ARTBEYONDTHEDIVIDE from Perişan Film on Vimeo.

The documentary was produced as part of the PRIO Cyprus project entitled “Spaces of Reconciliation: Youth Interaction through Art in the City” which was led in 2019 by Mete Hatay, a Senior Research Consultant at PRIO, political analyst and freelance writer.

Created in 2005, the PRIO Cyprus Centre (PCC) is an independent, bi-communal research centre committed to dialogue and public debates on key issues relevant to an eventual settlement of the Cyprus problem. Both Greek and Turkish Cypriots work together to offer a meeting point and cooperation platform for people from both sides of the divided island.

Located within the territory controlled by the Republic of Cyprus – with an additional office in the Home for Cooperation (H4C) situated in the Buffer Zone controlled by the UN – the aim of the centre is to reflect upon the impact of Cyprus on the Eastern Mediterranean region, on identity and political culture in unrecognized states.

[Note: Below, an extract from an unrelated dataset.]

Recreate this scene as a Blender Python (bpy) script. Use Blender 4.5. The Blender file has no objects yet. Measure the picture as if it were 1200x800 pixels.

Following the opening of Nicosia’s Ledra Street checkpoint in 2007, and particularly after the 2013 economic crisis in the island’s south, the film is documenting the nascent urban transformation and its social effects in an ongoing conflict, as well as the growing interest of young people of both sides to act and intervene by expressing themselves on the city’s walls, raising their voices in alternative cultural organisations and singing their discontent in public meeting points.

The emerging, multicommunal spaces show the possibilities for an organically growing reconciliation that transcends the “bi-communalism” in which the Cyprus problem has been trapped for decades, while asking the question “how do we rebuild this system from the beginning?”.